As far as I can tell, you are correct that attempting to have staging and production on the same server is creating the challenges. My recommendation would be to use a different server for each environment and the issues you’ve mentioned should resolve. You’ll find various discussion in this Roots discourse of whether to put staging and production on the same server vs. separate servers. In my opinion the intention of Trellis and best practice generally is separate servers.
hostname alias in hosts file. If you must use a single server for both staging and production, use an alias in your hosts file (see option 1). Discussion in that thread will demonstrate how doing this will clarify for Ansible which vars are for staging vs. for production.

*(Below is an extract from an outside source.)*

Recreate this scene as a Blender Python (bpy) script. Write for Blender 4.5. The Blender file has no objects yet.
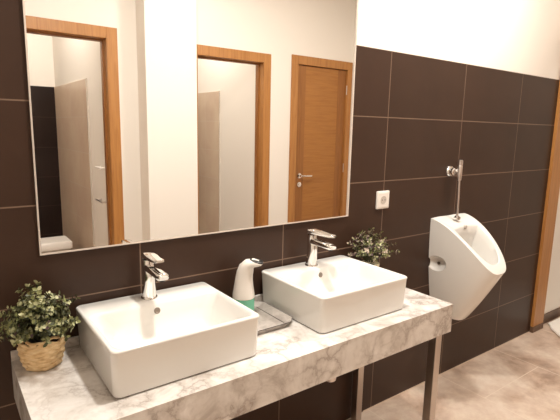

I suspect that your SSL cert wasn’t recreated because – with both envs on the same server and with the same hostname in your hosts
file – Ansible just always used the staging wordpress_sites
even when you indicated -e env=production
.
site key. If you must use a single server for both staging and production, use a different “site key” in your staging wordpress_sites
dictionary:
wordpress_sites:
- nico.onl:
+ stage.nico.onl:
site_hosts:
...
Trellis uses this site key in some directory paths and file names. If on a single server you duplicate this key for different sites or envs, the duplicate will overwrite the original. I think this accounts for why your Nginx conf nico.onl.conf
was only for staging.
Try making the change above, then run
# fix up staging
ansible-playbook server.yml -e env=staging --tags letsencrypt
# fix up production
ansible-playbook server.yml -e env=production --tags letsencrypt
After the change and the reprovision, you should see separate files nico.onl.conf
and stage.nico.onl.conf
, among other improvements.
force cert renewal. During provisioning (i.e., server.yml
) Trellis should automatically renew the cert if the cert is more than 60 days old or if there is a change in relevant parameters like the site_hosts
etc. I guess there isn’t a “force” renewal option (except maybe setting letsencrypt_min_renewal_age: 0
), but if you SSH in to the server and mv
the cert in /etc/nginx/ssl/letsencrypt
to a different name, then run server.yml
again, Trellis will see that the cert file appears to be missing and attempt to recreate it.
managed hosting vs. self-managed VPS. I’ve gained a little experience managing sites on my own VPS, but it has felt like a long road. When issues came up and I was under pressure, it was a road through hell. Other times this investment has paid off to where I have much more access and ability to control stuff than I would have had with a basic managed hosting plan. For me it’s interesting and worth it but I think there are many for whom the time and effort wouldn’t be worth it, given their context. From the little I’ve seen of your posts, it seems you certainly have the aptitude to make the VPS route work well. You’d have to decide whether the investment is worth it.